WHAT IS REQUIRED
Type out every line below exactly as it reads.

Entries with scene source code:
"""

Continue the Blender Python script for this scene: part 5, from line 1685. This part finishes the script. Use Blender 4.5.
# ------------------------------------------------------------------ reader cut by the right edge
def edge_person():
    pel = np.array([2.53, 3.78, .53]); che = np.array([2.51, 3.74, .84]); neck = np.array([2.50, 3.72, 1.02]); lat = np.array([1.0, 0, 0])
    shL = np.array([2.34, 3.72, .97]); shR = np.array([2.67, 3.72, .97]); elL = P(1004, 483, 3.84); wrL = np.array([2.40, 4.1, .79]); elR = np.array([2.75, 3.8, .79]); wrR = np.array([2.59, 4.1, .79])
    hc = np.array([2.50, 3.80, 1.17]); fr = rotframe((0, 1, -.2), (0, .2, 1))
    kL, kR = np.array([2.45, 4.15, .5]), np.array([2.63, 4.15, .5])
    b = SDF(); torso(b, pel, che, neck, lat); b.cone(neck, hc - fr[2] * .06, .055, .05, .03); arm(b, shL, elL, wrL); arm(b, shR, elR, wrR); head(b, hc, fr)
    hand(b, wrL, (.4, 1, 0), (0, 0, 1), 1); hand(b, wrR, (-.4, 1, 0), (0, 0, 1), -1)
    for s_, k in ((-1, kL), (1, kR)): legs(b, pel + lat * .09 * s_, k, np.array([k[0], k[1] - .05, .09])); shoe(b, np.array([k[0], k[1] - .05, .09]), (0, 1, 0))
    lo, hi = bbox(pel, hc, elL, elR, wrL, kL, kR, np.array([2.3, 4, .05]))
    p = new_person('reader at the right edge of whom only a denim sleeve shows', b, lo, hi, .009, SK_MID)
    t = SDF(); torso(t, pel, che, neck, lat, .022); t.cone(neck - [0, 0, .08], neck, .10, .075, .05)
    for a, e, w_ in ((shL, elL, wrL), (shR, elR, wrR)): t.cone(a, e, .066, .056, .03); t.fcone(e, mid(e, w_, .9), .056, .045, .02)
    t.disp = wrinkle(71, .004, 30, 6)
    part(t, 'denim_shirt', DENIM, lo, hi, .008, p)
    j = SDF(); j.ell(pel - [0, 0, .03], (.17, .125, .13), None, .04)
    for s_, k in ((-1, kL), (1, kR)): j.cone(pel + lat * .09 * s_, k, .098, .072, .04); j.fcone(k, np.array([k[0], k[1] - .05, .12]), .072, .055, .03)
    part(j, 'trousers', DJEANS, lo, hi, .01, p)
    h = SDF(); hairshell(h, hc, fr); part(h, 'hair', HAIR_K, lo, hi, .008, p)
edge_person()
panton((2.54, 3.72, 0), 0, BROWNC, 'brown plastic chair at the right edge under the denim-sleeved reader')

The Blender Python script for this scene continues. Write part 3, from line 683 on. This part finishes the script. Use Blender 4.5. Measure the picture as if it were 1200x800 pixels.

"""

RESULT OF THIS EXERCISE
Continue the Blender Python script for this scene: part 5, from line 1685. This part finishes the script. Use Blender 4.5.
# ------------------------------------------------------------------ reader cut by the right edge
def edge_person():
    pel = np.array([2.53, 3.78, .53]); che = np.array([2.51, 3.74, .84]); neck = np.array([2.50, 3.72, 1.02]); lat = np.array([1.0, 0, 0])
    shL = np.array([2.34, 3.72, .97]); shR = np.array([2.67, 3.72, .97]); elL = P(1004, 483, 3.84); wrL = np.array([2.40, 4.1, .79]); elR = np.array([2.75, 3.8, .79]); wrR = np.array([2.59, 4.1, .79])
    hc = np.array([2.50, 3.80, 1.17]); fr = rotframe((0, 1, -.2), (0, .2, 1))
    kL, kR = np.array([2.45, 4.15, .5]), np.array([2.63, 4.15, .5])
    b = SDF(); torso(b, pel, che, neck, lat); b.cone(neck, hc - fr[2] * .06, .055, .05, .03); arm(b, shL, elL, wrL); arm(b, shR, elR, wrR); head(b, hc, fr)
    hand(b, wrL, (.4, 1, 0), (0, 0, 1), 1); hand(b, wrR, (-.4, 1, 0), (0, 0, 1), -1)
    for s_, k in ((-1, kL), (1, kR)): legs(b, pel + lat * .09 * s_, k, np.array([k[0], k[1] - .05, .09])); shoe(b, np.array([k[0], k[1] - .05, .09]), (0, 1, 0))
    lo, hi = bbox(pel, hc, elL, elR, wrL, kL, kR, np.array([2.3, 4, .05]))
    p = new_person('reader at the right edge of whom only a denim sleeve shows', b, lo, hi, .009, SK_MID)
    t = SDF(); torso(t, pel, che, neck, lat, .022); t.cone(neck - [0, 0, .08], neck, .10, .075, .05)
    for a, e, w_ in ((shL, elL, wrL), (shR, elR, wrR)): t.cone(a, e, .066, .056, .03); t.fcone(e, mid(e, w_, .9), .056, .045, .02)
    t.disp = wrinkle(71, .004, 30, 6)
    part(t, 'denim_shirt', DENIM, lo, hi, .008, p)
    j = SDF(); j.ell(pel - [0, 0, .03], (.17, .125, .13), None, .04)
    for s_, k in ((-1, kL), (1, kR)): j.cone(pel + lat * .09 * s_, k, .098, .072, .04); j.fcone(k, np.array([k[0], k[1] - .05, .12]), .072, .055, .03)
    part(j, 'trousers', DJEANS, lo, hi, .01, p)
    h = SDF(); hairshell(h, hc, fr); part(h, 'hair', HAIR_K, lo, hi, .008, p)
edge_person()
panton((2.54, 3.72, 0), 0, BROWNC, 'brown plastic chair at the right edge under the denim-sleeved reader')

The Blender Python script for this scene continues. Write part 3, from line 683 on. This part finishes the script. Use Blender 4.5. Measure the picture as if it were 1200x800 pixels.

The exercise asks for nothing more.